The case for economic degrowth

 Luxembourg’s public transportation system is free of charge for riders. GRAPHIC COURTESY OF WIKIMEDIA COMMONS

The UN Panel on Climate Change recently published its Climate Change 2023: Synthesis Report, and it’s bad news again. 

The report projects that we are due to pass a 1.5 degree Celsius limit by the early 2030s. The Washington Post reported that “beyond that threshold… climate disasters will become so extreme that people will not be able to adapt. Basic components of the Earth system will be fundamentally, irrevocably altered…” However, United Nations scientists agree that the worst thing to do is give up hope. We can still turn the tide, and as the deadline looms, experts are turning to economic degrowth as a potential part of the solution.

The World Economic Forum defines economic degrowth as the process of “shrinking rather than growing economies, so we use less of the world’s energy and resources and put wellbeing ahead of profit.” The concept, which is inherently anti-capitalist, recognizes that quick fixes and technological advancements aren’t an effective solution to climate change. 

Economic degrowth is very different from our current approach, which largely focuses on throwing money at the problem internationally and changing our habits individually. 

For example, the Biden Administration billed its Inflation Reduction Act as “by far the most ambitious climate and clean energy legislation in U.S. history,” but that’s only because the U.S. has largely failed in climate policy. The President promised $11 billion in climate reparations aid to the international community, which seems like a large number. But in reality, the U.S. currently gives only 1% of what it should for climate aid, relative to its historical carbon emissions

The Biden Administration also favors a shift to electric vehicles (EV) away from a fossil fuel dominated auto industry. That would mean investing heavily in building EV charging stations and offering a tax break to people that buy electric vehicles. According to Statistica, passenger cars produced approximately three billion metric tons of carbon dioxide emissions worldwide in 2020. EVs are the favored alternative of the economic growth mindset because the automobile industry still makes profit selling individual cars — electric or not. 

Jason Hickel, an author and one of the leading thinkers around degrowth, argues that instead of the solutions currently modeled, economic degrowth will require leaders to rethink how society operates to stop widespread damage to the environment. For the transportation industry, applying an economic degrowth philosophy would replace personal vehicles with electric public transportation. Electric public transportation reduces the number of individual vehicles in transit, decreasing the carbon emissions per person, and requiring less production than private vehicles. It’s a solution that will heavily decrease profits in the transportation sector, but is increasingly necessary for curbing carbon emissions, according to Bloomberg. This solution doesn’t end the negative effects of lithium mining, but as we’ve seen in countries like Malta and Luxembourg, increasing public transportation usage is effective at reducing carbon emissions and is a direct challenge to ideals of personal property and overconsumption. 

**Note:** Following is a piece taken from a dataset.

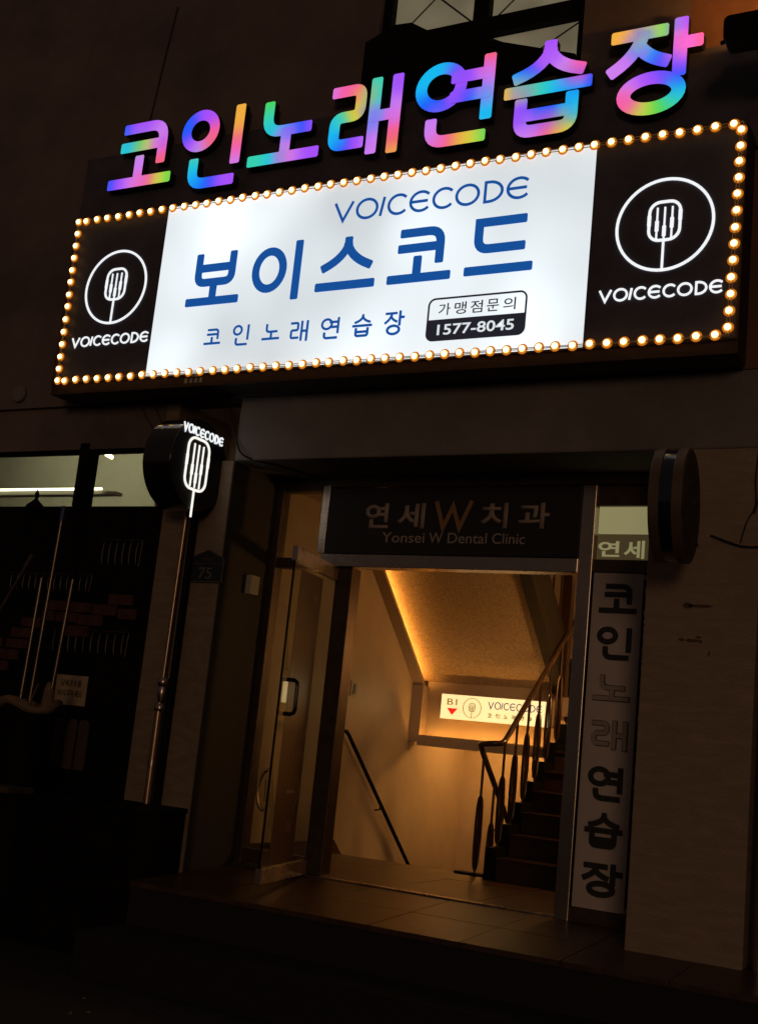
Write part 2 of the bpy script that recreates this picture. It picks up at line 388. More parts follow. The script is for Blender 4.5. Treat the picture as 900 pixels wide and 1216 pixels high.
# raised platform in front of the door, with tiles
mb = MB(); mb.yz([(-1.145, 0), (-1.145, .497), (.0, .567), (1.68, .567), (1.68, 0)], -5.03, -1.02)
plat = struct(mb.build('entrance_platform', grout))
def slab_z(y): return .585+.055*y if y < 0 else .585
def tile(x0, x1, y0, y1, par, th=.012):
    z = lambda y: slab_z(y)
    m = MB(); g = .0025; x0 += g; x1 -= g; y0 += g; y1 -= g; e = random.uniform(-.0008, .0008)
    m.prism([(x0, y0), (x1, y0), (x1, y1), (x0, y1)], lambda p, t: (p[0], p[1], z(p[1])+t+e), -.03, 0)
    return m.build('tile', tile_m, par, bevel=.0015)
for i in range(7):
    x0 = -5.03+i*.574; x1 = min(x0+.574, -1.02)
    tile(x0, x1, -1.16, -.60, plat); tile(x0, x1, -.60, -.03, plat)
mb = MB(); mb.yz([(-1.6, 0), (-1.6, .26), (-1.14, .26), (-1.14, 0)], -5.03, -1.02); struct(mb.build('lower_step', mat('worn_granite', (.009, .007, .005), .8, var=.4, scale=12, bump=.3)))
land = struct(MB().box(-5.15, -2.55, .035, 1.68, .50, .566).build('stair_landing', grout))
for i in range(4):
    for j in range(3):
        tile(-5.15+i*.65, -5.15+(i+1)*.65, .035+j*.548, .035+(j+1)*.548, land)
mb = MB(); mb.box(-5.03, -2.5, -.028, .03, .56, .594); struct(mb.build('threshold', steel, bevel=.002))
# building: front wall, lintel over the entrance, pilaster, right pier
bld = thing('commercial_building', 'dark rendered building front above the sign with an upstairs window', 'building', (-3.5, 0, 0))
UX0, UX1, UZ0, UZ1 = -4.23, -2.64, 6.08, 7.3
mb = MB()
mb.box(-12, UX0, YF, -.35, 3.9, 9.5); mb.box(UX1, -1.92, YF, -.35, 3.9, 9.5); mb.box(UX0, UX1, YF, -.35, 3.9, UZ0); mb.box(UX0, UX1, YF, -.35, UZ1, 9.5)
mb.build('wall', facade_m, bld)
MB().box(-1.92, 4, YF, -.35, 3.9, 9.5).build('side_wall', brickred, bld)
MB().box(-5.046, 4, YF, .12, 3.42, 3.898).build('lintel', concrete, bld, bevel=.012)
MB().box(-12, -5.75, YF+.04, -.43, 3.55, 3.898).build('shop_lintel', facade_m, bld)
# pilaster with plaster reveal
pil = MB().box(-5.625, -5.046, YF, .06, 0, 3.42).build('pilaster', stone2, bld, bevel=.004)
MB().box(-5.0458, -5.040, YF+.01, .0, .55, 3.42).build('reveal', reveal_m, bld)
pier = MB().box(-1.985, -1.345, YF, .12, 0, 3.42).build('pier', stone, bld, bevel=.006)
# chips and dark scratches on the pier
for (cx, cz, ww, hh) in ((-1.665, 2.49, .085, .012), (-1.735, 2.49, .03, .02), (-1.70, 2.29, .05, .012), (-1.76, 2.292, .018, .012), (-1.665, 2.31, .02, .010), (-1.65, 2.285, .012, .010), (-1.60, 2.22, .006, .02)):
    pts = [(cx+ww*math.cos(a)*random.uniform(.7, 1.1), cz+hh*math.sin(a)*random.uniform(.5, 1.1)) for a in [i*math.pi/6 for i in range(12)]]
    m = MB(); m.xz(pts, YF-.0015, YF+.004); m.build('chip', mat('chipped_stone', (.10, .06, .04), .9), pier)
# filler strip between pier and vertical sign: steel strip with torn dark caulk
m = MB(); m.box(-2.15, -2.12, -.02, .0, .6, 2.75); m.build('edge_strip', steel, bld)
m = MB(); z = .7
prev = -2.158
for k in range(90):
    z2 = z+.0225; x = -2.150+random.uniform(-.006, .014)*(1 if random.random() < .8 else 1.6)
    m.xz([(-2.165, z), (prev, z), (x, z2), (-2.165, z2)], -.026, -.021); prev = x; z = z2
m.build('torn_caulk', blackmat, bld)
# fascia behind the letters
MB().box(-6.87, -1.15, YF-.045, YF-.002, 5.30, 6.02).build('fascia_panel', black, bld, bevel=.004)
# upstairs window
win = MB(); F = .05
win.box(UX0, UX0+.07, -.56, -.44, UZ0, UZ1); win.box(UX1-.05, UX1, -.56, -.44, UZ0, UZ1)
win.box(UX0+.07, UX1-.05, -.56, -.44, UZ1-.06, UZ1); win.box(UX0+.07, UX1-.05, -.56, -.44, UZ0, UZ0+.05)
win.box(UX0+.07, UX1-.05, -.559, -.44, 6.50, 6.63)
win.box(-3.49, -3.37, -.561, -.441, UZ0+.05, UZ1-.06)
wf = win.build('window', blackmat, bld)
pane_lit = emis('lit_curtained_pane', (.80, .70, .44), .15, base=(.3, .28, .2), var=.25, scale=3)
for x0, x1 in ((UX0+.07, -3.49), (-3.37, UX1-.05)):
    for z0, z1 in ((UZ0+.05, 6.50), (6.63, UZ1-.06)):
        p = MB().box(x0, x1, -.49, -.484, z0, z1).build('pane', pane_lit, wf)
        xm = (x0+x1)/2; d = MB()
        d.tube([(x0, -.495, z0), (x1, -.495, z1)], .007, 4); d.tube([(x0, -.497, z1), (x1, -.497, z0)], .007, 4)
        d.build('crossed_rod', darksteel, wf)
# dark sheet cover leaning in front of the lower panes
cov = MB().prism([(-4.30, 6.02), (-4.30, 6.56), (-4.06, 6.655), (-3.93, 6.645), (-3.80, 6.56), (-2.66, 6.145), (-2.62, 6.02)], lambda p, t: (p[0], t, p[1]), -.66, -.61)
tag(cov.build('sheet_cover', blackmat), 'dark sloping sheet cover hiding the lower part of the upstairs window', 'cover')

# ================================================================== BIG SIGNBOARD
S = -.9
sign = thing('signboard', 'long lit signboard with white middle and black ends ringed by amber bulbs', 'sign', (-4.04, -.6, 3.9))
cab = MB().box(-6.615, -1.46, S+.012, YF-.05, 3.895, 5.335).build('cabinet', mat('cabinet_brown', (.018, .011, .009), .5, var=.2), sign, bevel=.004)
fr = MB()
fr.box(-6.62, -1.455, S-.012, S+.012, 5.325, 5.34); fr.box(-6.62, -1.455, S-.012, S+.012, 3.975, 3.988)
fr.box(-6.62, -6.607, S-.012, S+.012, 3.988, 5.325); fr.box(-1.468, -1.455, S-.012, S+.012, 3.988, 5.325)
fr.box(-6.62, -1.455, S+.0, S+.0115, 3.895, 3.975)
fr.build('front_frame', mat('bronze_trim', (.07, .035, .02), .5, .4, var=.2), sign)
whp = MB().box(-5.715, -2.375, S, S+.011, 3.989, 5.324).build('white_panel', lightwhite, sign)
for x0, x1 in ((-6.606, -5.717), (-2.373, -1.469)):
    MB().box(x0, x1, S, S+.011, 3.989, 5.324).build('black_panel', black, sign)
# hotter bars of light where tubes stand close behind the acrylic
nt = lightwhite.node_tree; N = nt.nodes; L = nt.links
b = N['Principled BSDF']; tc = N.new('ShaderNodeTexCoord'); sx = N.new('ShaderNodeSeparateXYZ'); L.new(tc.outputs['Object'], sx.inputs[0])
prev = b.inputs['Emission Strength'].links[0].from_socket
for (cx, cz, rx, rz, amp) in ((-1.16, 1.17, .22, .38, .35), (-1.45, .22, .28, .25, .30), (.45, .95, .30, .45, .16), (1.28, .6, .22, .7, .16), (.1, .25, .35, .3, .14)):
    def node(op, a, bb):
        q = N.new('ShaderNodeMath'); q.operation = op
        for i, v in enumerate((a, bb)):
            if isinstance(v, (int, float)): q.inputs[i].default_value = v
            else: L.new(v, q.inputs[i])
        return q.outputs[0]
    dx = node('DIVIDE', node('SUBTRACT', sx.outputs['X'], cx), rx); dz = node('DIVIDE', node('SUBTRACT', sx.outputs['Z'], cz), rz)
    e = node('POWER', 2.718, node('MULTIPLY', node('ADD', node('MULTIPLY', dx, dx), node('MULTIPLY', dz, dz)), -1.))
    prev = node('ADD', prev, node('MULTIPLY', e, amp))
L.new(prev, b.inputs['Emission Strength'])
# lettering on the white panel
def letters(s, boxes, w, m, t0=S-.003, t1=S-.0005, par=sign, nm='letter', cap=.22):
    for ch, bx in zip(s, boxes):
        q = MB(); strokes(q, ch, *bx, w, FRONT, t0, t1, cap=cap); q.build(nm, [m, m], par)
letters('보이스코드', [(-5.44, -4.965, 4.505, 4.915), (-4.875, -4.465, 4.48, 4.93), (-4.335, -3.86, 4.52, 4.91), (-3.775, -3.30, 4.52, 4.905), (-3.215, -2.735, 4.525, 4.915)], .062, blue_v, cap=.12)
letters('코인노래연습장', [(-5.22, -5.075, 4.20, 4.32), (-4.975, -4.835, 4.175, 4.33), (-4.722, -4.575, 4.20, 4.32), (-4.492, -4.345, 4.17, 4.322), (-4.245, -4.10, 4.17, 4.325), (-3.997, -3.845, 4.168, 4.33), (-3.755, -3.605, 4.165, 4.332)], .017, blue_v, cap=.1)
q = MB(); voicecode(q, -4.249, -2.81, 5.018, 5.175, .020, FRONT, S-.003, S-.0005); q.build('latin_lettering', [blue_v, blue_v], sign)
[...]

Economic degrowth could be incorporated into society in ways that go beyond the automobile industry. Preventing further growth of suburbs — the least carbon efficient way of life per person, according to a study from UC Berkeley — is a necessary step. We should return suburban sprawl to nature, and move people into areas with higher population density that are inherently more carbon-efficient than suburbs. Higher population density areas would also enable the native habitat restoration and work well with an electric public transportation system. 

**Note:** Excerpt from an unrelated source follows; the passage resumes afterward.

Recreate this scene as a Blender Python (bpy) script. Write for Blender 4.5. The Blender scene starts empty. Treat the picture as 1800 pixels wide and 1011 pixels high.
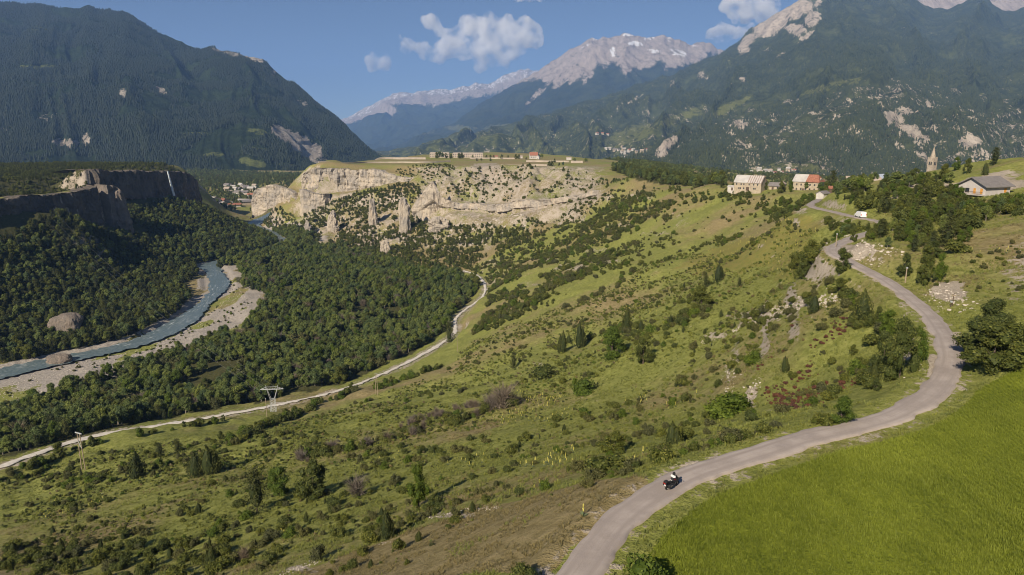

A commitment to economic degrowth would also pressure corporations to stop outsourcing their labor to formerly colonized countries and shift production to the local level. Local production reduces transportation emissions and promotes local sustainable practices, even if profit margins take a hit. 

Money in politics is preventing these ideas from becoming reality. Fossil fuel companies spent about $124.4 million lobbying the government in 2022, according to political watchdog OpenSecrets. Working within current political and economic restrictions is hurting our ability to address climate change — the United States needs to protect our future. The evidence is clear on the choice we must make: it’s either the economy or the planet.

We are not too far gone. The goal ahead of us is daunting, but it is possible, and economic hand-wringing will only slow us down. We can’t worry about how we’ll pay for saving our planet. We need economic degrowth.